On their way north, the three river guides stopped at five different schools to make dugout canoes along the way as part of the Voyages of Rediscovery, a program designed to facilitate educational expeditions. They have been making Voyages for the past five years, including trips along Lake Roosevelt, and a Canadian excursion into Ontario last year making birch bark canoes.

This time out on the water, they are bringing a message that it’s not too late for people to get involved in the Columbia River Treaty (CRT) negotiations to ensure that environmental issues are part of the talks this time. Canadians are key to the treaty, Wiks-Arshack said.

“Canadians have the power,” said the expedition leader, pointing out that Canada has flood control and holds the key to the Columbia’s flow. He hopes Canadians will put pressure on the Americans to ensure environmental considerations are part of a new treaty, unlike the one negotiated back when the dams were constructed.

Wherever the group has gone, they have asked people living along the Columbia what is at stake, what is being changed and what’s happening in regards to the CRT locally.

For their part, the voyagers would like to see that fish and fish passages are on the table in the next round of negotiations, whenever that takes place, and are hoping to inspire others  along the river to stand up for fish as well.

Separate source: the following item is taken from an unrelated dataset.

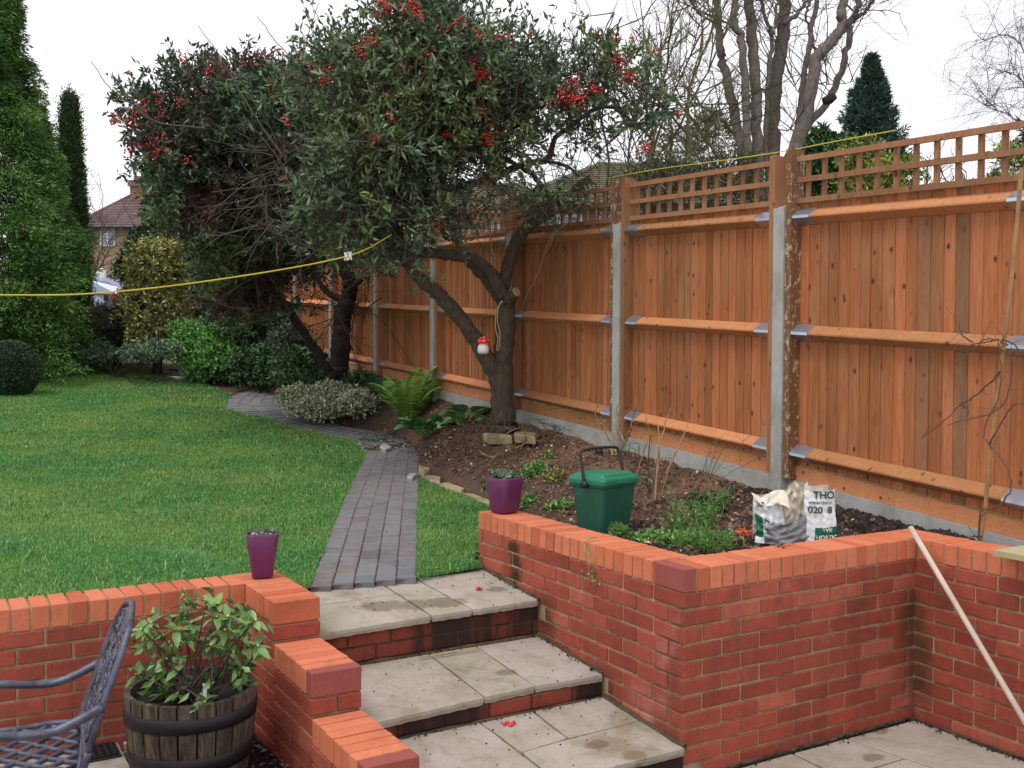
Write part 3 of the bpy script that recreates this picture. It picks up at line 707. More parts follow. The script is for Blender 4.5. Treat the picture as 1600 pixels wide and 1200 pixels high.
link('mortar_bed', mb.mesh('mortar_bed', M['dirty_mortar']), st)
RB = [brick_mesh('riser_brick', BL, BW, BH, None, .004) for _ in range(2)]
def riser_mat():
    m = NT('soot_stained_riser_brick', .8, .3); co = m.co(); wo = m.co('World', (1, 1, .15), False)
    col = m.ramp(m.oi.outputs['Random'], [(0, lin((150, 70, 54))), (1, lin((126, 60, 46)))]); col = m.var(col, m.noise(co, 25, 5), .3)
    d = m.ramp(m.noise(wo, 3.1, 4, .6), [(.42, (0, 0, 0)), (.56, (.93, .93, .93))]); col = m.mix(d, col, lin((38, 32, 28)))
    m.bump(m.noise(co, 60, 4), .004); return m.out(col)
rmat = riser_mat()
for b in RB: b.materials.clear(); b.materials.append(rmat)
for (y, zt, nc) in ((1.178, -.308, 2), (.598, -.545, 1), (-.007, -.70, 3)):
    for k in range(nc+1):
        z = zt-.075*(k+1)+.01; s = -1.262-(.11 if k % 2 else .03)
        while s < -.01:
            a, b = max(s, -1.262), min(s+BL, -.006); s += .225
            if b-a > .03: link('brick', random.choice(RB), st, mat=frame((a, y), ex1, z)@Matrix.Diagonal(((b-a)/BL, .5, 1, 1)))
def fillet(par, a, b, r=.014):
    n = max(3, int(np.linalg.norm(np.array(b)-np.array(a))/.05)); mb = MB(); A, B = np.array(a), np.array(b)
    mb.tube([A+(B-A)*i/n+RNG.normal(size=3)*.0015 for i in range(n+1)], [r*random.uniform(.75, 1.2) for _ in range(n+1)], 6); mb.obj('mortar_fillet', M['dirty_mortar'], par)
fillet(st, (-.004, 1.16, T1(0, 1.16)), (-.004, 1.80, T1(0, 1.80))); fillet(st, (-.004, .59, T2(0, .59)), (-.004, 1.17, T2(0, 1.17))); fillet(st, (-.004, -.01, T3(0, 0)), (-.004, .58, T3(0, .58)))
fillet(st, (-1.25, 1.166, -.462), (-.01, 1.166, -.462)); fillet(st, (-1.25, .586, -.620), (-.01, .586, -.620))
fillet(pw, (.01, -.002, -.805), (1.47, -.002, -.805)); fillet(pw, (1.478, -.01, -.805), (1.478, -1.2, -.805))
# ================================================================ lower patio slabs
pat = link('patio', (lambda m_: m_.mesh('patio', M['dirty_mortar']))((lambda q: (q.box((-6, -5, -1.0), (-1.49, 1.46, -.755)), q.box((-1.27, -5, -1.0), (1.50, -.01, -.832)), q)[-1])(MB())), kind='structure')
ZP = lambda x, y: -.80; ZQ = lambda x, y: -.722
def rects(xs, ys, zf, rnd=.0):
    for i in range(len(xs)-1):
        for j in range(len(ys)-1): slab(pat, [(xs[i], ys[j]), (xs[i+1], ys[j]), (xs[i+1], ys[j+1]), (xs[i], ys[j+1])], zf, .03)
slab(pat, [(.02, -.62), (.58, -.62), (.62, -.03), (.02, -.03)], ZP); slab(pat, [(.62, -.33), (1.02, -.33), (.98, -.03), (.62, -.03)], ZP)
slab(pat, [(.98, -.03), (1.02, -.33), (1.1, -.80), (1.46, -.80), (1.47, -.03)], ZP); slab(pat, [(.58, -.80), (1.09, -.80), (1.02, -.33), (.62, -.33)], ZP)
rects([-.6, 0, .58], [-1.3, -.9, -.62], ZP); rects([.6, 1.1, 1.47], [-1.5, -.82], ZP)
rects([-3.9, -3.2, -2.62, -2.06], [-.6, 0, .6, 1.12, 1.44], ZQ); slab(pat, [(-2.03, 1.12), (-1.74, 1.1), (-1.72, 1.44), (-2.05, 1.44)], ZQ); rects([-2.04, -1.52], [-.6, .1], ZQ)
mb = MB(); mb.box((-2.03, .12, -.745), (-1.50, 1.45, -.728)); link('soil_patch', mb.mesh('soil_patch', M['compost']), kind='structure')
# drain grate
dg = thing('drain_grate', 'small black square drain grate at the foot of the left wall', 'drain', (-2.17, 1.34, -.722))
mb = MB(); mb.box((-2.26, 1.25, -.722), (-2.08, 1.43, -.714)); mb.obj('frame', M['black_plastic'], dg)
mb = MB()
for i in range(6): mb.box((-2.25+.028*i, 1.26, -.7139), (-2.238+.028*i, 1.42, -.704)); mb.box((-2.25, 1.262+.028*i, -.7135), (-2.09, 1.272+.028*i, -.7055))
mb.obj('grille', M['hoop'], dg)
# ================================================================ brick path
path = link('path', npmesh('path', *(lambda L_, R_: (np.array([(p[0], p[1], float(lawn_z(p[0], p[1]))+.004) for ab in zip(L_, R_) for p in ab]), np.array([(2*i, 2*i+1, 2*i+3, 2*i+2) for i in range(len(L_)-1)])))(PATH_L, PATH_R), M['dirty_mortar']), kind='structure')
PV = [brick_mesh('paver', .2, .1, .05, M['paver'], .005, .002) for _ in range(4)]
def lerp_line(P, t):
    P = np.array(P); d = np.concatenate([[0], np.cumsum(np.linalg.norm(np.diff(P, axis=0), axis=1))]); t = t*d[-1]
    return np.array([np.interp(t, d, P[:, 0]), np.interp(t, d, P[:, 1])])
def pave(Lp, Rp, rows, plen, limit):
    Lp = smooth_line([(*p, 0) for p in Lp], 8); Rp = smooth_line([(*p, 0) for p in Rp], 8); Lp = [p[:2] for p in Lp]; Rp = [p[:2] for p in Rp]
    N = 400; A = np.array([lerp_line(Lp, i/N) for i in range(N+1)]); B = np.array([lerp_line(Rp, i/N) for i in range(N+1)])
    c = 0; rest = MB()
    for r_ in range(rows):
        f = (r_+.5)/rows; C = A+(B-A)*f; d = np.concatenate([[0], np.cumsum(np.linalg.norm(np.diff(C, axis=0), axis=1))])
        s = -random.uniform(0, plen)
        while s < d[-1]-.02:
            a, b = max(s, 0), min(s+plen-.006, d[-1]); s += plen
            if b-a < .03: continue
            p = np.array([np.interp(a, d, C[:, 0]), np.interp(a, d, C[:, 1])]); q = np.array([np.interp(b, d, C[:, 0]), np.interp(b, d, C[:, 1])])
            i = int(np.interp((a+b)/2, d, np.arange(N+1))); w = np.linalg.norm(B[i]-A[i])/rows-.012
            dr = (q-p)/max(np.linalg.norm(q-p), 1e-6); nn = np.array([-dr[1], dr[0]]); o = p-nn*w/2
            za, zb = float(lawn_z(*p)), float(lawn_z(*q)); L = b-a
            zz = -.035+random.gauss(0, .0015)
            m = Matrix(((dr[0], nn[0], 0, o[0]), (dr[1], nn[1], 0, o[1]), ((zb-za)/L, 0, 1, za+zz), (0, 0, 0, 1)))@Matrix.Diagonal((L/.2, w/.1, 1, 1))
            limit.append((np.linalg.norm(p-CAM[:2]), m))
pvs = []
pave(PATH_L, PATH_R, 5, .205, pvs)
OUT = [(572, 702), (530, 690), (470, 674), (410, 656), (356, 640), (362, 622), (405, 606), (380, 597), (330, 594), (270, 588)]
INN = [(655, 690), (600, 676), (545, 668), (490, 655), (455, 640), (440, 625), (443, 611), (400, 592), (345, 584), (285, 577)]
OUTW = [Gp(*p)[:2] for p in OUT]; INNW = [Gp(*p)[:2] for p in INN]
pave(OUTW, INNW, 5, .205, pvs)
ol, il = [p[:2] for p in smooth_line([(*p, 0) for p in OUTW], 5)], [p[:2] for p in smooth_line([(*p, 0) for p in INNW], 5)]
npm = npmesh('path', np.array([(p[0], p[1], float(lawn_z(p[0], p[1]))+.002) for ab in zip(ol, il) for p in ab]), np.array([(2*i, 2*i+1, 2*i+3, 2*i+2) for i in range(len(ol)-1)]), M['dirty_mortar'])
path2 = link('path', npm, kind='structure')
pvs.sort(key=lambda t: t[0])
for d, m in pvs[:300]: link('paver', random.choice(PV), path, mat=m)
rest = MB()
for d, m in pvs[300:]:
    v = [m@Vector(c) for c in ((0, 0, 0), (.2, 0, 0), (.2, .1, 0), (0, .1, 0), (0, 0, .05), (.2, 0, .05), (.2, .1, .05), (0, .1, .05))]
    rest.hexa(v[:4], v[4:])
if rest.v: rest.obj('paver', M['paver'], path2, kind='stuff')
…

They have been able to recruit help along the way directly. Jay Callahan joined the group when they literally crashed into the beach where he was fishing. Passing through one of the locks along the dammed river, the canoe had had to join a larger boat to go through. When they were through and loose of the barge, they had been flung toward the banks of the river, flying through Callahan’s fishing lines and onto land. The fisher, who had recently returned from a huge tribal paddle of over 15,000 people along the Columbia, took it as a sign that his canoe time wasn’t done and joined the expedition.

The original trio of river guides had met with good fortune early in their trip up from the Pacific, and had been able to sail hundreds of miles, saving their arms for the challenging rapids near Castlegar. Their first day into Canada they encountered snow for the first time during their trip, an unfortunate cliché, and may encounter more before they are done. After two months on the water, they plan to reach Canal Flats at the end of October and their paddling time will be finished, but their campaign to raise consciousness of the importance of bringing environmental considerations to the treaty table will still be going strong.